“He was sounding the deeps of his
nature, and of the parts of his nature that were deeper than he, going back
into the womb of Time. He was mastered by the sheer surging of life, the tidal
wave of being, the perfect joy of each separate muscle, joint, and sinew in
that it was everything that was not death, that it was aglow and rampant, expressing
itself in movement, flying exultantly under the stars and over the face of dead
matter that did not move.”
It seems
presumptuous to review The Call of the
Wild as it is commonly saddled with the baggage of being called a classic.
I review it all the same because once you label a book as a “classic,” it
become well-known and often little-read.
I get that
little-read paradox. Often what someone means by “classic” is important, or influential,
or first of its kind. Then what follows in the important book’s wake are several
imitations and a few worthy experiments that surpass the originating influence.

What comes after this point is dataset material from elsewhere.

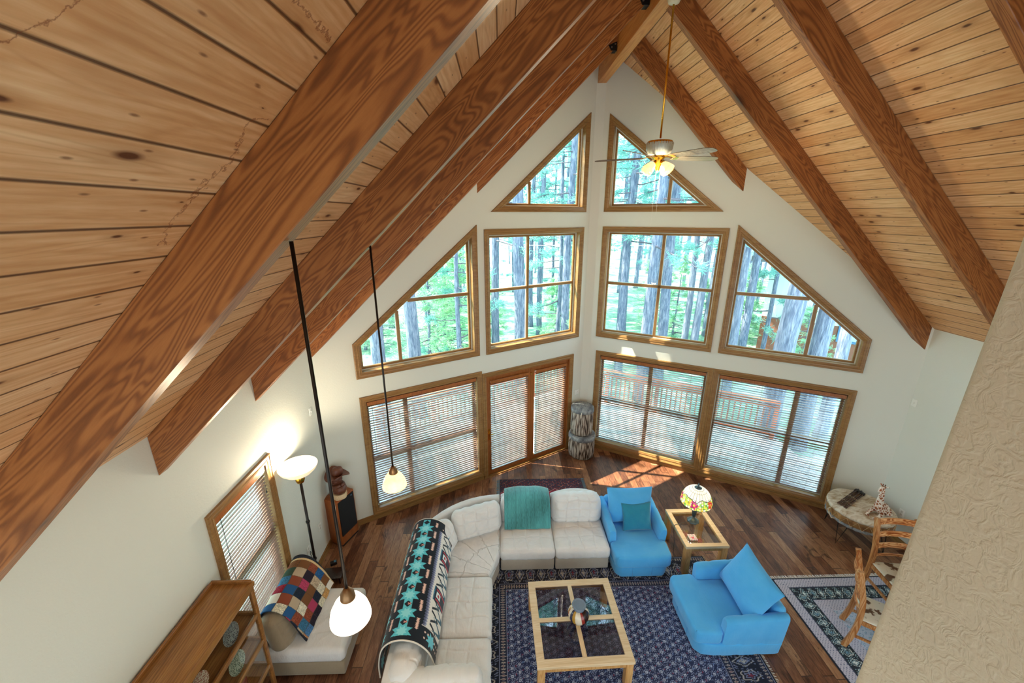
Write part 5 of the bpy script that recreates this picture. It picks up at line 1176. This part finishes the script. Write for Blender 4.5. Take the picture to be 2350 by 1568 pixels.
def log_drum(x, y, z, R0, h, label, sd):
    e = empty('log_drum', (x, y, z), sd); tag(e, label, 'drum', 'stacked log drums')
    w = lambda a, zz: 1 + .025 * math.sin(3 * a + sd) + .018 * math.sin(11 * a + sd * 3) + .012 * math.sin(29 * a + zz * 4)
    bm = bmesh.new(); lathe(bm, [(R0 * .88, 0.0), (R0 * .97, .04), (R0, h * .3), (R0 * .99, h * .7), (R0 * .96, h - .03), (R0 * .90, h - .012)], 90, wob=w); add('log_body', bm, M_LOG, e, smooth=True)
    bm = bmesh.new(); lathe(bm, [(R0 * 1.02, h - .09), (R0 * 1.025, h - .03), (R0 * 1.0, h - .004), (R0 * .93, h), (0, h + .001)], 72, wob=lambda a, zz: 1 + .02 * math.sin(3 * a + sd) + (.02 * math.sin(17 * a) if zz < h - .05 else 0)); add('drumhead', bm, M_HIDE, e, smooth=True)
    bm = bmesh.new(); tube(bm, [(-R0 * 1.0, 0, h - .05), (-R0 * 1.18, .0, h - .06), (-R0 * 1.2, 0, h - .14), (-R0 * 1.02, 0, h - .16)], .008, 6); add('handle', bm, M_HIDE2, e, smooth=True)
    return e
log_drum(1.735, 7.66, 0, .275, .525, 'wider grey log drum standing on the floor in the corner', .4)
log_drum(1.715, 7.68, .527, .232, .62, 'taller grey log drum stacked on the wider one in the corner', 1.3)

# ---- round hide drum used as a table
DX, DY, DT = 5.675, 5.165, .60; DR = .43
e = empty('drum_table', (DX, DY, 0)); tag(e, 'large round hide drum on black iron legs in the right corner', 'drum')
bm = bmesh.new(); lathe(bm, [(DR * .93, DT - .20), (DR * .97, DT - .17), (DR * .98, DT - .10), (DR * .97, DT - .04)], 72); add('shell', bm, hide_mat('tan_drum_shell', '7a5634', '9c7446', 'b8925e'), e, smooth=True)
wv_ = lambda a, z: 1 + .012 * math.sin(24 * a) * (1 if z < DT - .04 else .2) + .008 * math.sin(5 * a)
bm = bmesh.new(); lathe(bm, [(DR * 1.0, DT - .055), (DR * 1.015, DT - .03), (DR, DT - .008), (DR * .97, DT), (0, DT + .001)], 120, wob=wv_); add('drumhead', bm, M_HIDE2, e, smooth=True)
bm = bmesh.new(); lathe(bm, [(0, DT - .222), (DR * .95, DT - .22), (DR * 1.0, DT - .205), (DR * 1.0, DT - .18), (DR * .97, DT - .165)], 120, wob=lambda a, z: 1 + .012 * math.sin(24 * a + 1)); add('lower_hide', bm, M_HIDE, e, smooth=True)
bm = bmesh.new(); n = 40; P_ = []
for k in range(n + 1): a = 2 * PI * k / n; P_.append(((DR * 1.01) * math.cos(a), (DR * 1.01) * math.sin(a), DT - (.055 if k % 2 else .175)))
tube(bm, P_, .0045, 5, cap=False); add('lacing', bm, plain('rawhide_lace', 'c8aa7c', .7), e)
bm = bmesh.new(); tube(bm, [(-DR * .99, .06, DT - .07), (-DR * 1.12, .05, DT - .08), (-DR * 1.14, .0, DT - .13), (-DR * 1.1, -.04, DT - .18), (-DR * .98, -.05, DT - .18)], .009, 7); add('handle', bm, M_HIDE2, e, smooth=True)
for k in range(4):
    a = math.radians(200 + 90 * k); ca, sa = math.cos(a), math.sin(a); bm = bmesh.new(); tx, ty = -sa * .07, ca * .07
    tube(bm, [(ca * .36 + tx, sa * .36 + ty, DT - .222), (ca * .42, sa * .42, .008), (ca * .36 - tx, sa * .36 - ty, DT - .222)], .006, 6); add('leg', bm, M_STEEL, e)
M_CANE = wood('dark_cane', '2c1a14', '4c3024', '6a4838', 0, 4, .35)
for k in range(6):
    t = k / 5; x0_, y0_ = 5.335 + .035 * t, 5.22 - .115 * t + .0; x1_, y1_ = 5.845 + .035 * t, 5.50 - .115 * t; L = math.hypot(x1_ - x0_, y1_ - y0_); zz = DT + .015 + (.014 if k in (1, 3) else 0)
    e = empty('cane_rattle', (x0_, y0_, zz), math.atan2(y1_ - y0_, x1_ - x0_)); tag(e, ['dark cane stick on the side of the bundle nearest the window wall', 'second dark cane stick from the window side of the bundle', 'third dark cane stick from the window side of the bundle', 'dark cane stick third from the giraffe side of the bundle', 'dark cane stick second from the giraffe side of the bundle', 'dark cane stick on the giraffe side of the bundle'][k], 'stick', 'bundle of dark cane sticks')
    bm = bmesh.new(); tube(bm, [(L * q / 8, 0, 0) for q in range(9)], [.009 if q % 2 else .0115 for q in range(9)], 8); add('cane', bm, M_CANE, e, smooth=True)
    bm = bmesh.new(); lathe(bm, [(.012, 0), (.017, .02), (.016, .07), (.010, .09)], 10); xform(bm, Matrix.Translation((L, 0, 0)) @ Matrix.Rotation(PI / 2, 4, 'Y')); add('wrapped_end', bm, M_BLACK, e, smooth=True)
    for q in (.25, .6): bm = bmesh.new(); tube(bm, [(L * q, 0, 0), (L * q + .012, 0, 0)], .0125, 8); add('pale_joint', bm, plain('pale_joint_bone', 'c8b49a', .5), e, smooth=True)
# giraffe
def giraffe_mat():
    b = NB('giraffe_hide'); v = b.n('TexVoronoi', {'Vector': b.coord(), 'Scale': 22.0}, feature='DISTANCE_TO_EDGE').outputs['Distance']
    c = b.ramp(v, [(.0, lin('efe6dc')), (.10, lin('ece0d2')), (.14, lin('a8643c')), (.4, lin('8f4a2a'))]); return b.bsdf(c, .45, .5)
e = empty('giraffe_figurine', (5.80, 4.985, DT + .003), math.radians(200)); tag(e, 'resting giraffe figurine with upright neck on the hide drum', 'figurine')
MG = giraffe_mat(); bm = bmesh.new()
tube(bm, [(-.15, 0, .06), (-.12, 0, .075), (-.05, 0, .095), (.03, 0, .11), (.075, 0, .16), (.09, 0, .24), (.10, 0, .34), (.115, 0, .43), (.125, 0, .475)], [.01, .055, .085, .085, .062, .045, .036, .030, .026], 16)
tube(bm, [(.10, 0, .475), (.125, 0, .505), (.16, 0, .50), (.20, 0, .475), (.225, 0, .462)], [.012, .030, .028, .020, .013], 12)
add('body', bm, MG, e, smooth=True)
for s in (-1, 1):
    bm = bmesh.new(); tube(bm, [(.06, s * .06, .06), (.15, s * .065, .035), (.24, s * .05, .02), (.22, s * .03, .015)], [.03, .02, .014, .012], 8); add('front_leg', bm, MG, e, smooth=True)
    bm = bmesh.new(); tube(bm, [(-.09, s * .06, .07), (-.02, s * .09, .035), (-.10, s * .10, .018), (-.15, s * .09, .014)], [.045, .03, .015, .012], 8); add('hind_leg', bm, MG, e, smooth=True)
    bm = bmesh.new(); tube(bm, [(.115, s * .022, .52), (.105, s * .045, .535), (.10, s * .06, .53)], [.010, .012, .003], 8, flat=.5); add('ear', bm, MG, e, smooth=True)
    bm = bmesh.new(); tube(bm, [(.125, s * .012, .525), (.118, s * .014, .56)], [.005, .007], 8); add('horn', bm, M_CARV, e, smooth=True)
bm = bmesh.new(); tube(bm, [(.045, 0, .20), (.055, 0, .26), (.066, 0, .35), (.082, 0, .44), (.09, 0, .49)], .008, 6, flat=.6); add('mane', bm, M_CARV, e, smooth=True)
bm = bmesh.new(); tube(bm, [(-.15, 0, .07), (-.185, .02, .04), (-.19, .03, .015)], [.007, .005, .009], 6); add('tail', bm, M_CARV, e, smooth=True)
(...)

These surpassing copies then render the original a bit familiar in
retrospective readings.
Classic, to
be picky, should be a word reserved for books that are both influential and
still a pleasure to read.
With all
that said, The Call of the Wild is a
classic.
Spoiler-free,
this is more than a mere man and dog story. This is a civilization versus inner-wildness
story. The wildness inside a domestic dog, the wildness that often lies just below
the surface of men.
London is
careful to not simply make a “Wild = Good, Civilized = Bad” argument. He lays
bare the good and bad of civilized behavior and the stark realties of wilderness
living.
The theme,
at root, is what do we become or revert to when all is stripped away. Yes, we see
this in the journey of the dog, but my favorite sequence in the book involves two
potential gold-prospectors and their female companion.
Their slide
from polite pretense to what they really are is something that I’ll not soon
forget. The details are small but so on point, I see London’s point of pretense
in daily life in an unfortunate few.
One last
observation. This classic is sometimes classified as children’s literature. I
have no problem with a child reading this book as it is mighty instructive, but
check that language out at the top of this essay and compare it with the children’s
literature or young adult fiction of today. Standards just
might be slipping a bit.
London sets the bar high with this one. He’s got a lot
to say about humanity, much of it not very nice. Some of it exultantly uplifting.